Roy Lichtenstein (1923-1997)
Property from a Private Collection
Roy Lichtenstein (1923-1997)

Salute to Painting (Study)

Details
Roy Lichtenstein (1923-1997)
Salute to Painting (Study)
signed, titled, inscribed and dated '"Salute to Painting" ("Salute to Martin") rf Lichtenstein, Valentine's Day 1986' (lower right)
acrylic, graphite and paper collage on paper
50 x 22 ½ in. (127 x 57.2 cm.)
Executed in 1986.
Provenance
Acquired directly from the artist by the present owner
Literature
Lichtenstein Sculptor, exh. cat., Venice, Fondazione Emilio e Annabianca Vedova, 2013, pp. 188 and 283, no. 148 (illustrated).

Lot Essay

This work will be included in the forthcoming catalogue raisonné being prepared by the Roy Lichtenstein Foundation.
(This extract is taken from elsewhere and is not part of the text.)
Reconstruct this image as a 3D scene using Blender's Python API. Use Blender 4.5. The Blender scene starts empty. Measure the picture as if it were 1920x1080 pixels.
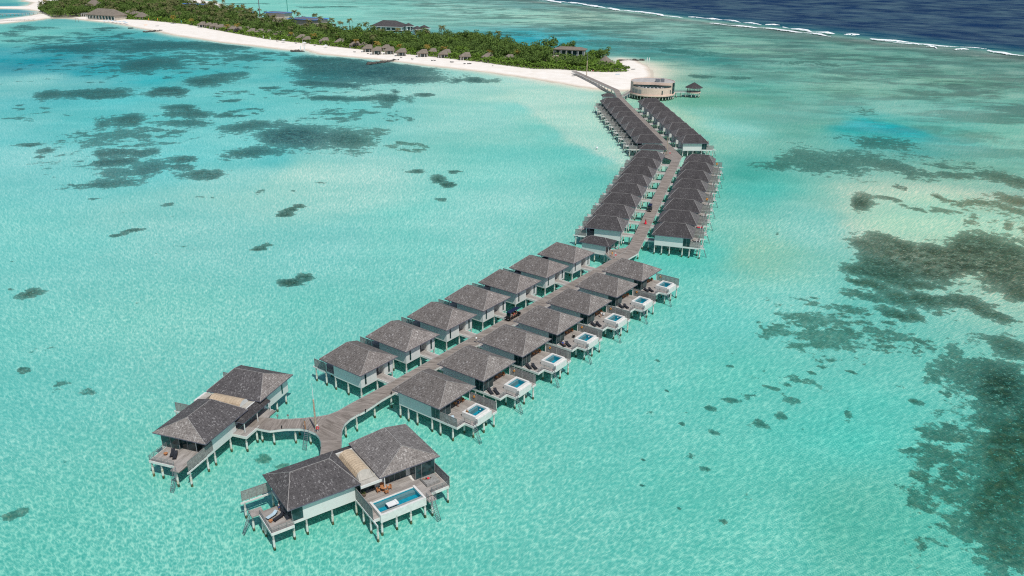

Roy Lichtenstein’s Salute to Painting (Study), 1986, is an iconic example of the artist’s “Brushstroke” series, and a window into the working methods of a master of Pop Art. Exploding onto the American art scene in the early 1960s alongside Andy Warhol, Lichtenstein transported the visual language of advertising and comic books into the realm of high art. In contrast to the prevailing Abstract Expressionist aesthetic, Lichtenstein’s brushstrokes were epoch making. Calculated, wry, and coolly sophisticated, they stand as a counterpart to the overly-serious paintings of the 1950s. With a direct reference to the loaded brush of stalwarts such as Willem de Kooning, Salutw to Painting pays homage to the art of the immediate past while opening a door towards the future. Critic Dave Hickey agrees, noting that Lichtenstein’s work “delivered the effect of high-style American painting coolly through efficacious means, and, in the process, delivered American art from the tyranny of anxious execution… from the assumption of psychological dysfunction and tragic destiny that had pervaded post-war practice” (D. Hickey, Roy Lichtenstein Brushstrokes: Four Decades, New York, 2001, p. 10).

Salute to Painting (Study) serves as a fitting coda to this investigation. Part of a series that includes a large-scale sculpture at the Walker Art Center in honor of its heralded director, Martin Friedman, the crisp edges and pure, unmediated color of the brushstrokes create an immediate visual charge. As a sculptural painting, Salute to Painting could be viewed as commentary not only on the art world of the 1950s, but on the 1980s as well. In a prominent essay in the October journal entitled “The End of Painting”, critic Douglas Crimp declared that conceptual art had triumphed and that painting was no longer germane. But with Salute to Painting (Study), Roy Lichtenstein vibrantly captures the precision and formal lushness of painting that was unmatched in the dematerialized art that was de rigueur in the 1980s. Noted curator Janis Hendrickson sums up the “brushstrokes” perfectly: “Lichtenstein has freeze-dried the sensual material of paint, as if he were eliminating the hand-made quality of paintings once and for all. The…scale of the petrified brushstrokes makes them into memorials commemorating the heroic medium of painting” (J. Hendrickson, Lichtenstein, Köln, 2012, p. 60).